Sigo leyendo a trechos ese libro escalofriante de Sándor Márai, ¡Tierra, tierra! , su recuerdos de la destrucción de Budapest y de los primeros tiempos de la postguerra y la ocupación soviética de Hungría. Casi en cada página hay una frase que corta como un cuchillo, un fogonazo de iluminación de esas zonas de la experiencia que son como pozos o túneles irrespirables. Dice esto, hablando del ambiente de Budapest al final de la guerra, cuando la gente vivía entre ruinas y no sabía si los seres queridos o los vecinos estarían muertos o si volverían mental y moralmente desfigurados por haber sobrevivido al horror: “En los momentos cruciales de la vida privada y social siempre surge la misma y decisiva pregunta: ‘¿Odias lo mismo que yo odio, o bien eres indiferente y tolerante?’ Quien no logra odiar bastante acabará siendo odiado.”

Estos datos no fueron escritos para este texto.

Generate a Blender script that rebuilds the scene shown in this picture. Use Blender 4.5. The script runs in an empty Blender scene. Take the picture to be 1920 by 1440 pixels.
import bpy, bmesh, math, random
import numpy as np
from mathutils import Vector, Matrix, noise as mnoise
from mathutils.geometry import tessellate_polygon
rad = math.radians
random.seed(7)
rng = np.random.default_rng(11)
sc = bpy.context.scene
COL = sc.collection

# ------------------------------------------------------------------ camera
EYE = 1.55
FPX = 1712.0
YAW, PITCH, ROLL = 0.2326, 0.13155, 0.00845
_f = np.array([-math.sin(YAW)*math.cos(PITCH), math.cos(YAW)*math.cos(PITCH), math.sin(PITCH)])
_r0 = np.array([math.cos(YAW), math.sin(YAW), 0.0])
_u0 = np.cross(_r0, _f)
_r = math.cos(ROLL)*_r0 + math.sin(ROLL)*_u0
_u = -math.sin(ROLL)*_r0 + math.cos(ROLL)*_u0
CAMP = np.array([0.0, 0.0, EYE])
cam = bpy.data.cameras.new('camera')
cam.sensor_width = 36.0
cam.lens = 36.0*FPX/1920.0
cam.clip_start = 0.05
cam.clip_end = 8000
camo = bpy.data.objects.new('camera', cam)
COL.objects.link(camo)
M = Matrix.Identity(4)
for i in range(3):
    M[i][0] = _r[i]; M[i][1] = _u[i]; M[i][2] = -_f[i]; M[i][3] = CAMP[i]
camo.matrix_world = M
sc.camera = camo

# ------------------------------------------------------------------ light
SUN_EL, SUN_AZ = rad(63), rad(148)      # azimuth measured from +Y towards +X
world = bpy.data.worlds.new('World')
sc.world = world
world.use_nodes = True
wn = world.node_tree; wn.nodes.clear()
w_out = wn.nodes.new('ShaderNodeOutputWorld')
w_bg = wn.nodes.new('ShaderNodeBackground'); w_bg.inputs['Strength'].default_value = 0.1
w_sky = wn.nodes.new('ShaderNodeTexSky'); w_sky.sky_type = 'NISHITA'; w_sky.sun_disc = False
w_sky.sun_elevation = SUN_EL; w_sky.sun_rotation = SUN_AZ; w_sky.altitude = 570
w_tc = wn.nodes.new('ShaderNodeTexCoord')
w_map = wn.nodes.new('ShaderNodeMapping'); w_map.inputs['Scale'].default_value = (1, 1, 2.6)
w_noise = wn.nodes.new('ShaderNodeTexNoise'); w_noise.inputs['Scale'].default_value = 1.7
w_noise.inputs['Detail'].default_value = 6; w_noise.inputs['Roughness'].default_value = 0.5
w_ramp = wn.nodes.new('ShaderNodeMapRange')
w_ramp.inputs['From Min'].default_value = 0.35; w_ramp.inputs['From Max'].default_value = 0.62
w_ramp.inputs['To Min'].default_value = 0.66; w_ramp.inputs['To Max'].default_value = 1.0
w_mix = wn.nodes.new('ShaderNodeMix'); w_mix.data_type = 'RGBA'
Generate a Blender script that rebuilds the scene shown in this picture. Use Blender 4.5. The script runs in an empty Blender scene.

Y también esto, sobre la posibilidad de contar honradamente las cosas, de mostrarse uno mismo con veracidad: “En la literatura, como en la vida misma, sólo callarse es sincero. En el momento en que alguien se pone a hablar en público, ya no es sincero, sino que se convierte en escritor, actor, es decir, en una persona que se pavonea”.
Y al leer eso me acuerdo de un poema de José Emilio Pacheco, que todo escritor debería leer o repetirse a sí mismo en voz alta antes de dar una conferencia. Se titula así, Conferencia:
Halagué a mi auditorio. Refresqué
su bastimento de lugares comunes,
de ideas adecuadas a los tiempos que corren.
Pude hacerle reir una o dos veces
y terminé cuando empezaba el tedio.
En recompensa me aplaudieron.
¿En dónde
voy a ocultarme para expiar mi vergüenza?